ショルティというと、シカゴ交響楽団とのマーラーの演奏が真っ先に脳裏に浮かぶ。 超人的なテクニックを誇るオケと一糸乱れぬ演奏を繰り広げ、そしてここぞとばかりに重戦車が迫り来るような迫力で圧倒する。 音楽を聴きながら、蛸入道のような厳つい顔でオケを睨みつける表情や、右肘を上げるぎこちない指揮ぶりが目の前をちらちらする。 そんな優雅さとはほど遠いショルティがシューベルトのグレートを振ったレコードがなんと7割引きで180円。 これは捕獲するしかない。 1981年のデジタル録音の英国デッカ盤。 LPレコードとしてはコレクター的な価値はゼロであるが、そもそもそんなことは気にしていない。 音楽を聴くために音源を買っているのである。 それが180円の価値に見合うかどうか、それが基本的な問題なのであるが、このショルティのグレートはそんな観点も超越して、音盤からほとばしり出てくる音楽がとても素晴らしかった。 たしかに、ここでもショルティは、音楽を緻密に構築して振りわけ、力を漲らせているのだけれど、実に瑞々しい音楽をかなでている。 これはオケがウィーンフィルだということが全てのようなが気がする。 緻密に演じわけられてはいるが、この各部分の響きに艶があって、これが更に混ざり合うと響きが醸しあうようだ。 曖昧さは微塵もないけれど全体として聴くと角の取れた強い音楽になっている。 個人的に、最近かなり疲れ気味なのだが、この音楽を聴くと元気が湧いてくる。 そんな演奏である。

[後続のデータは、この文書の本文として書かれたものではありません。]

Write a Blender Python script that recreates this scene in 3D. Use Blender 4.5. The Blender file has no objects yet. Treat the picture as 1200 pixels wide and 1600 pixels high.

第1楽章の冒頭はじつにゆったりとしたウィンナホルンの響きで始まる。 低弦のピチカートも太く、ゆっくりと音楽が進んでいくが、導入部から各パートがくっきりと浮かびあがっていて実に緻密である。 しかしそこはショルティ、繊細というよりも強靭な感じである。 全体的に躍動感もあってグイグイとシューベルトの歌の音楽に没入させられる。 ウィーンフィルの魅力がぎゅっと凝縮されている。 そしてこれが全開なのが第2楽章。 冒頭のオーボエ、クラリネットのソロもすばらしいが、このあとスタッカートで奏でる弦楽器の旋律、そしてその裏つけている管楽器、これに続いて木管楽器が主題を吹いているときの裏の弦楽器、弦と管が交互に主従関係になって主題を演奏するが、この従あたる部分の響きがぐっと浮かびあがるようで素晴らしい響きあいになっている。 そしてこの楽章の後半、主題の裏に吹いているホルンの響きがなんともチャーミングである。 コーダの部分はショルティらしくかなり強引な感じで盛り上げるが、このあとはゆったりとし、この楽章を閉じるまで各パートがまたそれぞれに歌いあげて終わる。 第3楽章は冒頭からせわしなく曲が進む。 各パートとも力を漲らせて強引さがちょっと目立つのだが、やはりここでもオケ全体の響きの魅力が勝っている。 そして終楽章は更に力強い。 音をぎゅっと凝縮させたようにして曲をグイグイと進める。 弦楽器がとうとうと伴奏音形をひたすら弾いているのが印象的である。 管楽器が盛り上げては曲を静めて目まぐるしい。 各パートがくっきりと浮かび上るようで曖昧さが微塵もなく、壮麗にコーダを盛り上げるあたり、ショルティらしくかなり強引ではある。 が、しかしここでもオケの響きの豊かさに随分と救われているようだ。 有無を言わさぬような演奏を耳にして元気を貰えるようだ。 若くして逝ったシューベルト、その彼のグレートには老境をまったく感じさせないこんなショルティの演奏が結構合っているように思う。 同じウィーンフィルを鳴らしたムーティのグレートはちょっと大味であったが、ショルティは強引ではあるが実によく纏まって貫禄勝ち。 ちょっとやりすぎなか、とは思うけれど、なかなか素晴らしい演奏だと思う。